■ Information provided:
....................

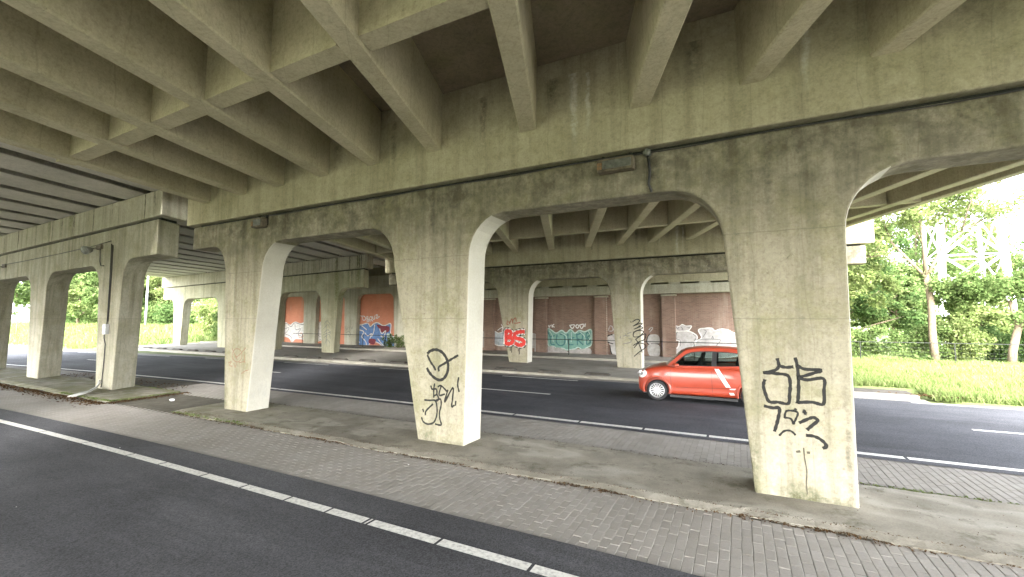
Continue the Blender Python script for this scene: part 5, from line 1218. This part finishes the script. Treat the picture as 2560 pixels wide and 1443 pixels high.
BG = [  # back rows on the right
 (2.2,37,12,3.4,'leaf_yellow','pale green tree behind the right hand column edge'), (6.6,39,11,3.4,'leaf_dark','dark green tree standing behind the slim forked tree'),
 (10.2,42,6.5,2.4,'leaf','dense mid green tree between the slim tree and the pylon'), (14.5,40,2.9,2.0,'leaf_yellow','low yellow green tree in front of the white pylon'),
 (19.0,41,3.2,2.2,'leaf','leafy tree in front of the right leg of the pylon'), (25,44,7,3.8,'leaf_dark','dark tree right of the pylon at the picture edge'),
 (1.0,50,13,4.4,'leaf','tall far tree behind the gap beside the right column'), (8,56,14,4.8,'leaf_yellow','tall pale tree in the far row left of the pylon'),
 (26,64,9,4.6,'leaf','far tree in the back row right of the pylon'), (17.2,61,19,5.0,'leaf','tall tree behind the left leg of the pylon'), (21.5,66,17,5.0,'leaf_yellow','pale tree behind the right leg of the pylon'), (25.5,72,15,5.4,'leaf_dark','dark tree showing through the middle of the pylon'), (34,48,11,5,'leaf_yellow','far pale tree outside the verge on the far right')]
for i, (x, y, h, s, m_, lab) in enumerate(BG): tree('tree', lab, (x, y, .1), h, s, M[m_], 40+i, 30000, .105, .10, .2, 14, 'trees behind the right wire fence', sparse=.5)
def shrub(label, x, y, z, h, s, mat, seed, n=5000, leaf=.08, group=None):
    t = thing('shrub', label, 'shrub', group, loc=(x, y, z)); rr = random.Random(seed); mb = MB(); C = []; R = []
    for k in range(7):
        a = rr.uniform(0, 6.28); d = Vector((math.cos(a)*.55, math.sin(a)*.4, 1)); P, _ = limb(mb, (x+rr.uniform(-.2,.2), y+rr.uniform(-.2,.2), z-.05), d, h*rr.uniform(.6,.95), .025, .006, rr)
        for q in P[1:]: C.append((q.x+rr.gauss(0,.2)*s, q.y+rr.gauss(0,.2)*s, q.z)); R.append(s*rr.uniform(.22,.42))
    mb.build('stems', M['bark'], t, fn=shifted((x, y, z))); leaf_cloud('foliage', C, R, n, leaf, mat, t, seed, (x, y, z), .8, .5)
SH = ['round light green shrub behind the fence next to the near column','low dark shrub behind the fence left of the slim tree','bushy green shrub behind the slim tree trunk','pale shrub between the slim tree and the leaning tree','dark shrub at the foot of the leaning tree','spreading shrub right of the leaning tree','tall shrub at the right end of the fence']
for i, (x, h, s, m_) in enumerate([(4.2,2.6,1.3,'leaf_yellow'),(6.2,2.2,1.2,'leaf'),(8.0,2.5,1.3,'leaf'),(9.9,2.3,1.3,'leaf_yellow'),(11.9,2.1,1.3,'leaf_dark'),(14.0,2.6,1.5,'leaf'),(16.8,2.8,1.6,'leaf_yellow')]):
    shrub(SH[i], x, 30.7+.5*math.sin(i*2), .1, h, s, M[m_], 70+i, 11000, .065)
# left bank
LT = [(-66,38,11,4.2,'leaf','broad tree behind the lamp post on the left bank'),(-74,33,12,4.4,'leaf_yellow','tall pale tree left of the lamp post'),(-60,46,13,4.8,'leaf_dark','dark tree behind the far pale pier'),
 (-86,38,12,4.8,'leaf','large tree seen through the wide left arch'),(-98,45,13,5.2,'leaf_yellow','yellow green tree behind the wide left arch'),(-52,40,11,4.2,'leaf','tree right of the lamp post above the grass'),
 (-80,55,15,5.8,'leaf','tall far tree in the back row on the left bank'),(-104,58,15,6.0,'leaf_dark','dark far tree in the back row on the left bank'),(-82,27,11,4.0,'leaf','bushy tree left of the short post on the bank'),(-90,31,12,4.4,'leaf_yellow','pale tree in the middle of the wide left arch'),(-101,31,12,4.6,'leaf','green tree at the left jamb of the wide left arch'),(-108,39,14,5.4,'leaf_dark','dark tree behind the middle of the wide left arch'),(-73,27,9,3.4,'leaf','round tree right inside the wide left arch')]
for i, (x, y, h, s, m_, lab) in enumerate(LT): tree('tree', lab, (x, y, z_left(x, y)), h, s, M[m_], 90+i, 26000, .15, .10, .2, 13, 'trees on the left grass bank', sparse=.5)
tree('young_tree', 'young thin tree against the bright sky in the far left arch', (-76,19.6,z_left(-76,19.6)), 8.5, 2.2, M['leaf'], 120, 4500, .14, .4, .07, 9, sparse=.6)
tree('young_tree', 'slim trunked tree on the bank inside the wide left arch', (-63,19.5,z_left(-63,19.5)), 7, 1.8, M['leaf_yellow'], 121, 5000, .14, .45, .09, 8, sparse=.55)
LS = ['dense shrub filling the far left pier arch','leafy shrub at the right of the far left pier arch','tall shrub behind the far left pier','shrub beside the far pavement end','wide shrub behind the far pier columns']
for i, (x, y, h, s) in enumerate([(-51.5,28.5,4.6,2.4),(-47.5,27.5,4.4,2.3),(-54.5,31,5.2,2.6),(-43.8,29.5,4.6,2.2),(-49,32,6.0,2.8)]): shrub(LS[i], x, y, .1, h, s, M['leaf' if i % 2 else 'leaf_yellow'], 130+i, 9000, .12)
HB = ['low hedge shrub %s on the left bank' % w_ for w_ in ('right of the lamp post','just behind the lamp post','left of the lamp post','right of the short post','behind the short post','left of the short post','by the left jamb of the wide arch')]
for i, (x, y) in enumerate([(-62,30),(-70,31),(-76,30.5),(-83,30),(-89,30),(-96,31),(-103,31.5)]): shrub(HB[i], x, y, z_left(x, y), 3.4, 3.4, M['leaf' if i % 2 else 'leaf_dark'], 150+i, 7000, .16)
for i, (x, y) in enumerate([(-24.2,26.2),(-22.9,26.0)]): shrub(['small weedy shrub growing by the orange wall','tiny weedy shrub right of the orange wall'][i], x, y, .2, 1.1, .5, M['leaf'], 140+i, 900, .05)

# ================================================================== GRASS
def blades(name, label, n, region, fz, h, seed, wd=.012):
    rg = np.random.default_rng(seed); P = np.array([region(rg) for _ in range(n)]); z = np.array([fz(x, y) for x, y in P])
    a = rg.uniform(0, 6.283, n); ln = rg.uniform(.1,.7,n); hh = h*rg.uniform(.5,1.3,n)*(.7+.6*(np.sin(P[:,0]*1.7)*np.sin(P[:,1]*2.1)*.5+.5)); wv = wd*rg.uniform(.7,1.5,n)
    tx, ty = np.cos(a), np.sin(a); lx, ly = -ty*ln*hh, tx*ln*hh
    V = np.empty((n,4,3)); V[:,0] = np.stack([P[:,0]-tx*wv, P[:,1]-ty*wv, z-.02], 1); V[:,1] = np.stack([P[:,0]+tx*wv, P[:,1]+ty*wv, z-.02], 1)
    V[:,2] = np.stack([P[:,0]+lx*.45+tx*wv*.7, P[:,1]+ly*.45+ty*wv*.7, z+hh*.6], 1); V[:,3] = np.stack([P[:,0]+lx, P[:,1]+ly, z+hh], 1)
    me = bpy.data.meshes.new(name); me.vertices.add(4*n); me.vertices.foreach_set('co', V.astype(np.float32).ravel()); me.loops.add(4*n); me.loops.foreach_set('vertex_index', np.arange(4*n, dtype=np.int32))
    me.polygons.add(n); me.polygons.foreach_set('loop_start', np.arange(0,4*n,4,dtype=np.int32)); me.polygons.foreach_set('loop_total', np.full(n,4,dtype=np.int32)); me.materials.append(M['grass']); me.update(calc_edges=True)
    o = bpy.data.objects.new(name, me); COL.objects.link(o); tag(o, label, None, None, 'stuff')
blades('grass', 'long bright grass on the right verge', 110000, lambda g: (lambda x, y: (x, y) if x > 5.0 or y > 18.75 else (5.0+20*g.random(), y))(2.9+26*g.random()**1.3, 17.3+12.3*g.random()), z_right, .2, 1)
blades('grass', 'long grass on the left bank', 30000, lambda g: (-47-55*g.random(), 15.5+16*g.random()), lambda x, y: z_left(x, y) if y > curve_y(x,17.2)+1.0 else -.5, .38, 2, .03)
r = random.Random(31); S = [(r.gauss(5.4,.4), 17.5+abs(r.gauss(0,.25)), .08, r.uniform(.02,.06)) for i in range(500)]
debris('dead_plants', 'heap of dry brown plants at the end of the far kerb', S, M['dead'])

....................

■ Exercise directions:
Tally how many lines in the material above hold the word "picture". Write only that number.

■ Task answer:
2